Redefining fear

Marin Thomas and Marin Thomas

American Horror Story (AHS) once again submerges its viewers in an ambiance that is all too familiar, creating a nightmare out of what most of us once thought of as everyday life. For avid horror junkies, American Horror Story Hotel serves a more than sufficient helping of all that is gory.
Unfortunately, the previous season of AHS, Freakshow, had its viewers screaming out of disappointment due to the season’s overall lack of explanation, unnecessary deaths, and messy plot line. Luckily AHS Hotel has done extremely well at redeeming the series and reestablishing the show’s chilling reputation.
American Horror Story is a television series, created by Ryan Murphy and Brad Falchuk, that incorporates the commonplace drama of shows like Grey’s Anatomy with a bloody and gruesome twist. AHS does not follow a single story line for multiple seasons but instead each season follows a different plot line and members of the cast return to play a separate character.
AHS Hotel takes place present-day in the extravagant, yet run-down, Hotel Cortez built in the 1930s by James March, a rich man who is addicted to, along with smoking his pipe, the screams of his dying victims. The hotel houses folks such as March and his wife, a supernatural countess played by Lady Gaga, lonely drug addicts, and heartbroken detectives.

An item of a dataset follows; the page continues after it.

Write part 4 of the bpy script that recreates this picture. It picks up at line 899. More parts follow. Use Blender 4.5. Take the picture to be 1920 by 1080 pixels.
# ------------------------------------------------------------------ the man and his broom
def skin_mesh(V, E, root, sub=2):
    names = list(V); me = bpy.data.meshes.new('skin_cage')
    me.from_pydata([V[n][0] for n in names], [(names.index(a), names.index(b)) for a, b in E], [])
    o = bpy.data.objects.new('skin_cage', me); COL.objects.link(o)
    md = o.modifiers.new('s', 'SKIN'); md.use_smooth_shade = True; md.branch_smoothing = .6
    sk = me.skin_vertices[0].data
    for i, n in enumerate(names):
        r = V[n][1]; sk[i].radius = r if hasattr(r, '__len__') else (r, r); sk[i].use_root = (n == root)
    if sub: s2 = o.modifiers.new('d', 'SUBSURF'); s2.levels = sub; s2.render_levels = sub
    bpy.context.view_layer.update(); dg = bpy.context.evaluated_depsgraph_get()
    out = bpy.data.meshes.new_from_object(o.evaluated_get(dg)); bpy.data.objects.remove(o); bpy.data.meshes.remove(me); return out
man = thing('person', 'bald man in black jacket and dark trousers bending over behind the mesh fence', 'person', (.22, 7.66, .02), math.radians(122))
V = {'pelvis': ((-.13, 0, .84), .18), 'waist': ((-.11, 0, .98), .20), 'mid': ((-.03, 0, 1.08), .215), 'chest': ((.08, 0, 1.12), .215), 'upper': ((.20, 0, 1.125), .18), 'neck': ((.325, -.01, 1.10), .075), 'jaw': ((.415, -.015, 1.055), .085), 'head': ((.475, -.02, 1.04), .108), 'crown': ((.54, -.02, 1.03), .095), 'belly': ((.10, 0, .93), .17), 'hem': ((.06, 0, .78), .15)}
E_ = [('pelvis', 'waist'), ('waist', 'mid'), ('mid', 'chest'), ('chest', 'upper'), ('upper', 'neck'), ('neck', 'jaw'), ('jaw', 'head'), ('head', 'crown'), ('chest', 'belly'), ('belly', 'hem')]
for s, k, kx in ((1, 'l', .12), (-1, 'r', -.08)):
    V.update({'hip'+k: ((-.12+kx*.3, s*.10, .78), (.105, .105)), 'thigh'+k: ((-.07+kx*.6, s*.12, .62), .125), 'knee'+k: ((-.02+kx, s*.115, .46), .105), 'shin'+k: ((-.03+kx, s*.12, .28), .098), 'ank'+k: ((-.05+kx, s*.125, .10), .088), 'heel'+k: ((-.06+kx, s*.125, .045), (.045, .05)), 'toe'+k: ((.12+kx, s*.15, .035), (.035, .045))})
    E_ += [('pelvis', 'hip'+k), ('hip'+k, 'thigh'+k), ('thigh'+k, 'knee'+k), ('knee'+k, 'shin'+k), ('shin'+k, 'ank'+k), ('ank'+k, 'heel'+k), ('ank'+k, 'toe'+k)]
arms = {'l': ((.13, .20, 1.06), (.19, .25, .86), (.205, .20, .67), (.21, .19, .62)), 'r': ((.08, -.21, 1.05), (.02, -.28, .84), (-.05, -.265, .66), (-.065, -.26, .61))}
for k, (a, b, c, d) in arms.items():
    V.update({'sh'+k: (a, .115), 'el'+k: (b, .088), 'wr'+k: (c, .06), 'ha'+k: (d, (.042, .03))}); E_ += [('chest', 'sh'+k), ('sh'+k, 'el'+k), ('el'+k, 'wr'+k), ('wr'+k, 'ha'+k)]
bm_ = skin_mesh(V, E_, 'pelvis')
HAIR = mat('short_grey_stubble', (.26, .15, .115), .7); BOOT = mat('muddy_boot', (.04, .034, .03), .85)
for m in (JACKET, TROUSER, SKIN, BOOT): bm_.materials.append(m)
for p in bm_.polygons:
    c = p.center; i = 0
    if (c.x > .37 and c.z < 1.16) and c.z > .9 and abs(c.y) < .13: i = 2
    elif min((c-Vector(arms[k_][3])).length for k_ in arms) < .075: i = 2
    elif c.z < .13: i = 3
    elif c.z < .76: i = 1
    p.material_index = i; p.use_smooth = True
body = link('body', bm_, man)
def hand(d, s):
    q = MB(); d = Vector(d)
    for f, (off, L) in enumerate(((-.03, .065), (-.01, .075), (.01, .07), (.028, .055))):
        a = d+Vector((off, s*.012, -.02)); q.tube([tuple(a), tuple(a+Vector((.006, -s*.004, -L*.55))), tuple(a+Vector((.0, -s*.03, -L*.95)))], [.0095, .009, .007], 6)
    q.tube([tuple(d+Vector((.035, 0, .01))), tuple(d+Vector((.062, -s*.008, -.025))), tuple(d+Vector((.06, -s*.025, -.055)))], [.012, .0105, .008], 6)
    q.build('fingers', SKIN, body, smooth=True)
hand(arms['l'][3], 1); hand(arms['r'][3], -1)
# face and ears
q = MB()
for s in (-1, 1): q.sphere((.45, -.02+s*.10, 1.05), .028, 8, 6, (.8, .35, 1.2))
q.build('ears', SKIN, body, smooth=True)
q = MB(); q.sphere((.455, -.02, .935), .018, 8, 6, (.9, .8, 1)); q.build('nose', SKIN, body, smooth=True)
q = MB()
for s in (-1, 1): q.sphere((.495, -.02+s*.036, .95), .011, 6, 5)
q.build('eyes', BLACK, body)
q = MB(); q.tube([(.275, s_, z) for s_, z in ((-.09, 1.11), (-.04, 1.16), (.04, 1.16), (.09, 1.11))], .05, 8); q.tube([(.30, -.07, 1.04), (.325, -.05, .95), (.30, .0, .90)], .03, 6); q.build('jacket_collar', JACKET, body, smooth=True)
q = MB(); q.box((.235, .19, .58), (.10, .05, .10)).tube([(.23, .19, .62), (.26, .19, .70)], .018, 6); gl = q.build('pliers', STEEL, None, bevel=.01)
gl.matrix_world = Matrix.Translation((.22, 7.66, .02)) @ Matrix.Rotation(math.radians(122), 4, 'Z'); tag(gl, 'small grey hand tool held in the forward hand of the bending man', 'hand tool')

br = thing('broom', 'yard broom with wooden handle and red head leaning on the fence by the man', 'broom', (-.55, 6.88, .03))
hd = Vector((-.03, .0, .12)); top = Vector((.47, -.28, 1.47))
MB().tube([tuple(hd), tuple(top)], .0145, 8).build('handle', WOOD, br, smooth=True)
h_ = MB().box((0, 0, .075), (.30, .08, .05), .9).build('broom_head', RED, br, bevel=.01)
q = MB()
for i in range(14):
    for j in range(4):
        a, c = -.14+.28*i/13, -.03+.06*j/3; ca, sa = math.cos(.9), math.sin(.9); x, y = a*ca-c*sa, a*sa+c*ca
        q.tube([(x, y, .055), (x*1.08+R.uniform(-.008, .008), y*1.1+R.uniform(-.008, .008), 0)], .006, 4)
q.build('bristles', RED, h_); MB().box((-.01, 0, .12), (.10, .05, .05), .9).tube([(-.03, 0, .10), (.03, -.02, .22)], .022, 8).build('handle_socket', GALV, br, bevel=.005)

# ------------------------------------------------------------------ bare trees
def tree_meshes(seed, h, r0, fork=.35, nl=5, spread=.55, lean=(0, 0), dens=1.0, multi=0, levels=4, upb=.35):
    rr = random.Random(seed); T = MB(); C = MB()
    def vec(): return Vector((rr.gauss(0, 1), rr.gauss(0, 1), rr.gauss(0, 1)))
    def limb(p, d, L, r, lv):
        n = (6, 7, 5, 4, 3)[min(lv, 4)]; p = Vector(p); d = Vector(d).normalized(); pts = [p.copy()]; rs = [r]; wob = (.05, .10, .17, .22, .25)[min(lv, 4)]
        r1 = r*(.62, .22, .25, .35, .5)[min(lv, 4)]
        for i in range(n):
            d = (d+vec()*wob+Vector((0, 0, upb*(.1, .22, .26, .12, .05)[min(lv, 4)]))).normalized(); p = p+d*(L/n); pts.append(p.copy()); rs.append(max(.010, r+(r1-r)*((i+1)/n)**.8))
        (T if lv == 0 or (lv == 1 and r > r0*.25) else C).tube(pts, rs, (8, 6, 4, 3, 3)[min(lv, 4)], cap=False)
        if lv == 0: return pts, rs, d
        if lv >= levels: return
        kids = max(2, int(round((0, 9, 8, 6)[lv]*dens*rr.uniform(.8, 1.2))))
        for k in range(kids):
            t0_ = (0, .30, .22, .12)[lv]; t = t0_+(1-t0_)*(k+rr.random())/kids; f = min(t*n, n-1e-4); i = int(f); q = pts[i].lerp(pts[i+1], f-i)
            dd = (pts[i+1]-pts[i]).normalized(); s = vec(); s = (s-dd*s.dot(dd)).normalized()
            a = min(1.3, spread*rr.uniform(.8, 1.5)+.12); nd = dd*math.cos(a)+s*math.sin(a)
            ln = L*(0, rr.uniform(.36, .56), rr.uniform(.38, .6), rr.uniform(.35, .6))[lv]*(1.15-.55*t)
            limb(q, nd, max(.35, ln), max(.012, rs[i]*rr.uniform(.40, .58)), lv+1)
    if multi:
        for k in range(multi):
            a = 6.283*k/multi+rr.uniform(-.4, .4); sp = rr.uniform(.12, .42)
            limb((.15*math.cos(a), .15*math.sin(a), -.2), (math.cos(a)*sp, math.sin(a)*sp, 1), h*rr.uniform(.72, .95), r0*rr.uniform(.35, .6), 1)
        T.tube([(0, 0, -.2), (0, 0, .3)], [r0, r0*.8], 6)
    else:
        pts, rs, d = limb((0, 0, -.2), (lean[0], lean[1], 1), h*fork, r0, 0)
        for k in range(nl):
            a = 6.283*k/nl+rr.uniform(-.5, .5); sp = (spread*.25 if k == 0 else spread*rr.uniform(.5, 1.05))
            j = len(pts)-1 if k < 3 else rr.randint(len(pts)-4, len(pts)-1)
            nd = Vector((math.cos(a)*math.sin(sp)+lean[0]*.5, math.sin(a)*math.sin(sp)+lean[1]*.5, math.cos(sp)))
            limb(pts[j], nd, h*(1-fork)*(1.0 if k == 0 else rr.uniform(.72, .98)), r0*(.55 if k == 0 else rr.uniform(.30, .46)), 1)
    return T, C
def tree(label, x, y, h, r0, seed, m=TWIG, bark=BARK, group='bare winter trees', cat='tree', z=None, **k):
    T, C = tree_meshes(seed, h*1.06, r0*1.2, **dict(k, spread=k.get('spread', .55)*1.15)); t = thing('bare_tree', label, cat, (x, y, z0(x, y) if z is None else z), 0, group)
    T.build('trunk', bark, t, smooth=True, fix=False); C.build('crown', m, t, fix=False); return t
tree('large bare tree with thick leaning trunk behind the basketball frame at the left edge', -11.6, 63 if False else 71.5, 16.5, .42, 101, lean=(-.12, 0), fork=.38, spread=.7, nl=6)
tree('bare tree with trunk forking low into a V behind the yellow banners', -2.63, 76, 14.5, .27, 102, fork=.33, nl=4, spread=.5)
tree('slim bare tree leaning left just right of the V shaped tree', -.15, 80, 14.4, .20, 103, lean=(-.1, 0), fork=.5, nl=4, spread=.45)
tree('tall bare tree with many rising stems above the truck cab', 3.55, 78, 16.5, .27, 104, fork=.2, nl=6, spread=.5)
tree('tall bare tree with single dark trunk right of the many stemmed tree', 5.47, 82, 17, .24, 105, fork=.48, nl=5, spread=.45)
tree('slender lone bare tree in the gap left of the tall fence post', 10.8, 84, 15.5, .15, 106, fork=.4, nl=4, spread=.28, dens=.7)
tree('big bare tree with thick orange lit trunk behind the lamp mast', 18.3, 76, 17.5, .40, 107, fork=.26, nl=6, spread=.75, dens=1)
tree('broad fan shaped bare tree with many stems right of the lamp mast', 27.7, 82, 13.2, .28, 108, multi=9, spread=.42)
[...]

By the end of the pilot episode, AHS Hotel has managed to successfully spook its
viewers while also offering an intricate and detailed plot, along with an abundance of well- developed characters.
Viewers are quickly
introduced to Countess Elizabeth and her boyfriend Donovan, a dying cocaine addict whom she saved with her vampire-esque abilities. Viewers learn that the secretary of the hotel is Donovan’s mother, played by Kathy Bates, from her oppressive personality Donovan has spent his life trying to escape. The premiere also focuses on homicide detective John Lowe, whose son’s recent disappearance drives a rift through his marriage. Lowe is kicked out by his wife, forced to find his new inhabitance at the Hotel Cortez. Lowe sees his lost child one night when he is awoken by strange music from his alarm clock, and fans soon realize that the son has become the vampire child of Countess Elizabeth.
Throughout this single episode, the creators seamlessly explain the connections between many of the characters, and clearly reveal the relationships between the characters.
AHS tends to be crowded with plot lines, characters and ideas, but that’s the essence of the show. The creators do an impeccable job of pulling off the nearly impossible task of sewing together hundreds of different elements within the plot of the show, while still being able to dish out a surfeit of monsters, screams and organs. The pilot of AHS Hotel is easy to follow and concise, even with its profuse detail and story lines:
Within minutes of the first episode, viewers get up close and personal with flesh-eating demon children and a melted-skin covered monster that co-creator Murphy coined as the Addiction Demon, while also getting a fair dosage of every kind of relationship drama one could imagine. AHS Hotel is starting off as well-rounded, enticing and just the right amount of unsettling, earning itself a 5/5 stars personally for its multi-faceted realm of horror. So if you like anything from detached limbs to marital drama, turn the lights off, crawl under your covers, and let the nightmares in a rundown hotel guide you through the night. Well, more like chase you through it.